YOGYAKARTA, KOMPAS.com - Alunan musik instrumental "Bengawan Solo" ciptaan Gesang Martohartono tak lagi terdengar di Stasiun Solo Balapan.
Suasana di area stasiun, terasa berbeda dari biasanya: hanya terdengar informasi kedatangan dan keberangkatan kereta.
Tembang legendaris yang telah menjadi ikon penyambut kedatangan dan keberangkatan kereta api di stasiun tersebut kini dimatikan, diduga imbas dari masalah royalti.
Dalam catatan Obituari "Gesang, Keroncong Pencatat Zaman" di Kompas.com tahun 2010, ide lagu "Bengawan Solo" lahir pada September 1940 ketika Gesang duduk di tepi Bengawan Solo di Pesanggrahan Langenharjo milik Keraton Surakarta.
"Pada musim kemarau tahun 1940 saya melihat Bengawan Solo kering airnya, padahal pada musim hujan airnya berlimpah. Dua keadaan yang sangat berlainan ini memberikan kesan yang dalam sekali bila dihubungkan dengan kehidupan manusia dan alam. Dimulai dengan senandung, saya goreskan pensil pada secarik kertas bekas pembungkus rokok dan terciptalah ’Bengawan Solo’.”
Itu ucapan Gesang Martohartono yang direkam dalam album "Tribute to Gesang" terbitan GNP tahun 2007.
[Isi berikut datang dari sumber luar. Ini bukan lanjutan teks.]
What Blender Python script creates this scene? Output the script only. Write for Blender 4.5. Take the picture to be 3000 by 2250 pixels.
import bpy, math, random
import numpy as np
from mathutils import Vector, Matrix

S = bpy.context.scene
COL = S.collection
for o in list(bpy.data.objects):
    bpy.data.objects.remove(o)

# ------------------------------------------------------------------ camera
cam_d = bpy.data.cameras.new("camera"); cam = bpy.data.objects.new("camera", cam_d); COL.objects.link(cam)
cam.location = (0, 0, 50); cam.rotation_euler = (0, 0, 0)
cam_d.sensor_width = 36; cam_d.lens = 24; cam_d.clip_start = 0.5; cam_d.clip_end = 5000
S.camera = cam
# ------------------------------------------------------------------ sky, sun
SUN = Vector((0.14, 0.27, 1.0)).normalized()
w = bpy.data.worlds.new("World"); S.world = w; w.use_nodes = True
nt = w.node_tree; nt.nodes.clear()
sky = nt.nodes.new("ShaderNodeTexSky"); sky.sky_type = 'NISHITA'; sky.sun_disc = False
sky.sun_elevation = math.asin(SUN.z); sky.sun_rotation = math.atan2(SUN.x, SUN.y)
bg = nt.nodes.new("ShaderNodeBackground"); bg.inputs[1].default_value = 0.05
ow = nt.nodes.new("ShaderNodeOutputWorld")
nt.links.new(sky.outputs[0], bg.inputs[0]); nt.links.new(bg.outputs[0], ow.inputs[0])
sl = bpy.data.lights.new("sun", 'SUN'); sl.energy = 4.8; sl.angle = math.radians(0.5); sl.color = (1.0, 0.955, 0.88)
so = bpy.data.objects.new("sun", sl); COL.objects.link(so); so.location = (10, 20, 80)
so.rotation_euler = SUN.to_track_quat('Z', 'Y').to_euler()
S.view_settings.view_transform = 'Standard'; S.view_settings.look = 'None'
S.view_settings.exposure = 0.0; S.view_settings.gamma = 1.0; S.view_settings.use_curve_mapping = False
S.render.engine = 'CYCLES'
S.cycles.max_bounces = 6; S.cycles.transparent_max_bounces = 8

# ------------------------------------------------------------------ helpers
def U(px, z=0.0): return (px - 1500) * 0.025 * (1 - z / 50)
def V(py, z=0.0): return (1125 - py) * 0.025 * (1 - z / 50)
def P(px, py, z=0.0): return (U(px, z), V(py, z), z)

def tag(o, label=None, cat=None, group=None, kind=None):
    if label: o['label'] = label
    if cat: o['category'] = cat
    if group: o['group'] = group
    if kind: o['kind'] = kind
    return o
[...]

Baca juga: Stasiun Solo Balapan Setop Putar Lagu Bengawan Solo, Masalah Royalti?
Dalam satu wawancara dengan Kompas tahun 2002, ia mengatakan, ”Saya ini bukan pemusik yang pintar, apalagi ahli musik. Kalaupun dibilang pemusik, ya (saya), termasuk pengarang lagu yang kampungan.”
Seniman kelahiran Notodiningratan, Solo, 1 Oktober 1917 merupakan lulusan sekolah Ongko Loro Muhammadiyah (1929) di Punggawan, Solo.
Dia juga mengaku bukan orang sekolahan yang dapat didikan khusus soal musik.
Tumbuh layaknya remaja di kampungnya, Kemlayan, yang banyak dihuni seniman, anak ke-5 dari 10 bersaudara itu bergabung dengan grup keroncong Kampung Marko, singkatan dari Marsudi Agawe Rukun, Kesenian dan Olahraga.
Ia lalu bergabung sebagai penyanyi dalam sejumlah grup keroncong: Kembang Kacang, Bunga Mawar, dan Irama Sehat.
"Bengawan Solo" termasuk lagu yang ditulis dengan cara "awam".
Baca juga: Bengawan Solo, Sungai Terpanjang di Pulau Jawa yang Menjadi Inspirasi Gesang
Menurut sebuah versi, "Bengawan Solo" lahir dari rengeng-rengeng atau senandung Gesang. Kemudian, dua rekannya, Slamet Wigyosuharjo dan Sunaryo, menuliskan notasinya.
"Hanya" 44 lagu digubahnya.
Pada pemberitaan Harian Kompas 17 Juni 1997, Gesang mendapat hasil royalti Rp 1 milir dari Jepang untuk lagu "Bengawan Solo".